Rain records in Pa. and abroad
In the winter months we sure see our share of rain across Southwestern Pennsylvania but what would happen if we didn’t get any more rain?
I know many get fed up with the gloomy days of winter when the clouds, rain and drizzle want to hang on instead of dropping their abundance and moving on.
Rain … too much and it’s a flood, too little and we have a drought. When you think about it our area is kind of blessed in that most of the time we get just what we need in the way of rainfall which on average produces 42 inches in our lower elevations and because of the added lift of air rising against our mountains our higher elevations average 54 inches, 12 more than in town.
Our rainiest day in Uniontown occurred when Hurricane Carol dumped 4.60 inches of rain in Uniontown on Oct. 15, 1954. Almost two decades later Hurricane Agnes filled our streams and rivers as she visited Southwestern Pennsylvania filling our Uniontown rain gage with 4.34 inches on June 23, 1972.
The Election Day Flood of 1985 produced widespread flooding on the Cheat River when we received 3.23 inches of rain but areas just south of us had as much as 10 inches of rain. Entire towns along the Cheat were wiped off the map.
Our rainiest month produced 15.59 inches of rain and the driest month saw only 0.07 of an inch. Average rainfall per month is 3.50 inches.
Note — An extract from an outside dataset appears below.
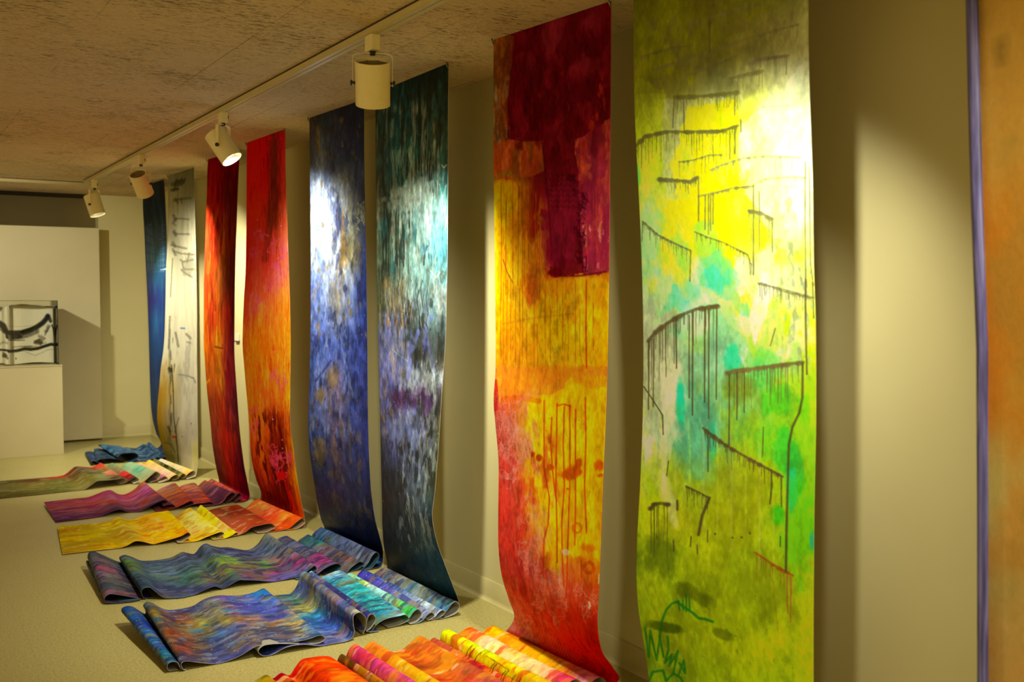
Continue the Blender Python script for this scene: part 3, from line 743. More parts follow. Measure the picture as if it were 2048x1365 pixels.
# --- scroll 5: blue, pale paint above standing in for the lamp's hot spot
def p5(P):
    P.patch('b8bcc8', 14, 8, .50, .10, .6, 51, (350, 600, 0, .75)); P.patch('e8e4d8', 30, 18, .58, .06, .35, 58, (370, 560, 0, .7)); P.patch('181c48', 12, 8, .60, .06, .6, 52, (230, 900, .45, 1)); P.patch('202858', 18, 12, .6, .05, .6, 53, (600, 1100, 0, 1))
    P.patch('7888c0', 26, 15, .6, .05, .5, 54, (540, 880, 0, .8)); P.patch('705844', 24, 14, .62, .06, .5, 55, (780, 1060, 0, 1)); P.patch('886838', 34, 20, .68, .03, .6, 56, (240, 700, 0, 1))
    for b in ((689, 500, 8, 34), (683, 525, 6, 16), (664, 755, 12, 20), (641, 790, 12, 14), (640, 905, 12, 30), (686, 470, 3, 50), (636, 280, 4, 26), (683, 240, 5, 8)): P.blob('906c38', *b, .6, 0, .6, int(b[0]))
    P.line('14184c', [(632, 762), (645, 745), (662, 722)], 4, .6, .4); P.specks('a0a8c8', 40, 615, 560, 745, 1080, .8, 1.6, 8, .7)
    P.scrib('a09c80', 715, 410, 12, 40, 7, 1.3, .6, 8)
    P.shade(.4, 26, 18, 57); P.shade(.2, 90, 60, 58)
def p5b(P):
    p5(P)
    fl_noise(P, 510, (('20284c', .56, .6, 34, 14), ('7880a0', .62, .55, 36, 10), ('3c7878', .66, .4, 30, 8), ('80683c', .66, .55, 26, 10)))
    P.dots('202038', 70, .93, 515, .9, m=(1-P.h))
    P.dots('a8a8b8', 90, .97, 516, .7, m=(1-P.h))
make_scroll('painted_scroll', 'deep blue scroll with lamp highlight painted on its upper part and ochre flecks',
    [(728, 198), (729, 330), (731, 450), (733, 560), (735, 680), (736, 761), (738, 900), (743, 983), (752, 1050), (759, 1073), (765, 1098), (766, 1122)],
    [(619, 234), (620, 400), (621, 520), (622, 640), (619, 760), (617, 877), (628, 969), (640, 1035), (648, 1056)],
    (5.253, 5.50), (5.97, 6.25), .75,
    [((760, 1134, 'f'), None, '142450 182c58'), ((742, 1139, 'f'), None, None), ((728, 1141), None, None), ((744, 1136), None, None), ((759, 1113), (648, 1060), None), ((753.5, 1105), (642.5, 1054.5), '285888 384880 505888 787898 787890'), ((745, 1112), (634, 1060), '285080 305078 586088 808098 686878'),
     ((737, 1126), (626, 1067), None), ((724, 1139, 'f'), None, None), ((700, 1143), None, None), ((714, 1140), None, None), ((728, 1129), (621, 1074), None), ((721, 1124.5), (616, 1069.5), '186070 187878 806060 885850 385058'), ((712, 1129), (607, 1075), '186868 308878 906468 805048 384c50'), ((702, 1137), (598, 1081), '206070 387870 805060 705058 305060'),
     ((692, 1146, 'f'), None, None), ((652, 1154), None, None), ((668, 1151), None, None), ((682, 1134), (580, 1080), None), ((676, 1128.5), (574.5, 1073.5), '383870 504880 605070 c02878 b02870'), ((664, 1131), (566, 1074.5), '484078 585888 706878 b83070 b03878'), ((648, 1139), (556, 1079), '404070 505888 686070 a83878 985080'),
     ((636, 1148), (550, 1085), None), ((604, 1158, 'f'), None, None), ((592, 1160), None, None), ((610, 1155), None, None), ((633.5, 1140), (538, 1074), '504878 905880'), ((630, 1132.5), (533, 1067.5), '888050 707060 506080 706880 a03878 c03070 8878a8'), ((621, 1138), (526, 1076), '807858 585c70 687090 806868 a04078 b83878 7868a0'), ((610, 1147), (517, 1088), '585878 6078a0 708090 805860 a83870 a03880 7068a0'),
     ((597, 1154), (505, 1097.5), '485080 485878 706878 906048 a83070 8c5888 7068a8'), ((574, 1159), (490, 1101), '404070 484878 5c6080 68a020 705840 a02868 6858a0'), ((545, 1164, 'f'), (457, 1096), '403c68 606c90 707458 806848 806040 905070 6858a0'), ((515, 1162), (438, 1096), '484878 606888 80a828 90884c 705848 983868 6c60a0'), ((491, 1161.5), (423, 1092.5), '485878 486070 80b018 988c58 80603c 7c6870 6858a0'),
     ((478, 1161.5), (412, 1088.5), '4a5878 506080 80a018 988848 508030 585090'), ((462, 1170), (402, 1093), '485078 405068 607030 a08c50 604838 50508c'), ((446, 1178, 'f'), (389, 1108), '384068 485068 587858 90804c 504838 484c8c'), ((430, 1174), (376, 1107), '404470 505878 486c60 88783c 685040 404480'), ((412, 1180), (363.6, 1104.5), '40486c 485878 507078 406838 58584c 404078'),
     ((388.5, 1190.5), (343, 1115), '404870 485870 486878 306850 585c88 484878'), ((362, 1196, 'f'), (322, 1119.5), '3c4868 607090 507478 486c70 485480 404074'), ((338, 1197.5, 'f'), (300, 1122), '384468 506878 60806c 405068 404878 3c3c70'), ((325, 1195), (281.6, 1121.5), '3c4460 385068 406068 304c68 38446c 34386c'),
     ((311, 1185), (264, 1114), '2c4c54 487040 305468 286068 30405c'), ((298, 1176), (248, 1110), '2a5058 6a9020 305060 205868 303850'), ((286, 1179.5), (238.5, 1115), '285058 406438 285060 205060 283050'), ((284, 1189), (240, 1122), None), ((290, 1198, 'f'), (247, 1130), None),
     ((305, 1199), None, '304850 583848'), ((285, 1198), (236, 1124), '304850 703848'), ((262, 1195), (208, 1112), '305058 604850 984060 706060 404850 984060'), ((236, 1191), (190, 1104.5), '305058 604850 a84060 806060 405850 a04060'), ((218.6, 1190), (181.5, 1104), '305458 484850 b04060 784860 506058 a84060'),
     ((209.5, 1198), (177, 1108), '305458 485058 703c58 504c58 483c50 804058'), ((213, 1207, 'f'), (176, 1118), '284c58 384c58 583450'), ((235, 1207), (190, 1122), None), ((262, 1201), (215, 1122), None), ((282, 1199), (234, 1124), None), ((264, 1204, 'f'), (212, 1128), None), ((232, 1208), (184, 1124), '304c58 384c58 483450'), ((212, 1206), (173, 1122), None), ((208, 1207, 'f'), (172, 1127), '304c58 384c58 583450')],
    [(225, '4a3a38 202838 282840 181c38 101838'), (300, '404058 505870 303a60 202850 102048'), (360, '606c90 7c84a0 485078 545c78 303c70'), (430, '8088a8 9898a8 7078a0 807860 283868'), (520, '6878b0 8890b8 807c98 86784c 1c2870'), (600, '5060b0 7484c0 887c70 6070b0 203080'),
     (700, '405098 4858a8 5060b0 3a4898 303880'), (780, '384888 6868a0 706080 404890 2a3078'), (900, '283870 303c78 584460 383c70 282c68'), (1000, '182860 202c68 342f66 2a3468 181c50'), (1085, '102058 142860 102058 101c50 0c1440')],
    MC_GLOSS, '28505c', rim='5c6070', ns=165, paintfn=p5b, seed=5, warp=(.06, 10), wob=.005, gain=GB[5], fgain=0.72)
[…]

If you lived in the Southwest, Yuma, Arizona, has only 17 days of rain with an annual average of just 3 inches. Las Vegas averages 4.5 inches per year with only 26 rainy days.
The driest place in the United States is Death Valley, California, with annual rainfall of 1.60 inches. The longest dry stretch occurred at Baghdad, California, when no rain fell for 767 consecutive days from Oct. 3, 1912, until Nov. 8, 1914.
Probably the driest region on the planet is the Atacama Desert of Chile in South America. Decades often go by with no measurable rainfall and the village of Arica averages only 0.03 inches a year.
We often think of Seattle and Portland as rainy cities and it might surprise you to know that both get less rain than New York or Washington, D.C. Nearby Erie Pennsylvania, with 162 rainy days a year, also has more than those west coast cities.
A one-minute record rainfall of 1.23 inches occurred at Unionville, Maryland, on July 4, 1956, and the 30-minute record of 7.00 inches was in Cambridge, Ohio, on July 16, 1914.
The biggest surprise and perhaps the most astounding rainfall record in the world occurred in Smethport, Pennsylvania, in McKean County when 30.70 inches of rain fell in 12 hours and 30 minutes. Today it is still known as the Deluge at Smethport, Pennsylvania. It’s hard to imagine that over 28 inches of this total happened in just three hours. No such rain intensity has ever been recorded anywhere in the world. Hillsides in the area were stripped to bedrock and 15 people died on that day.
The Johnstown Flood on May 31, 1899, was also the most devastating flash flood ever to occur in the United States. A wall of water at times 40 feet tall roared down the Little Conemaugh Valley, killing 2,200 people and destroying the city of Johnstown.
So much so close to home. Stay safe.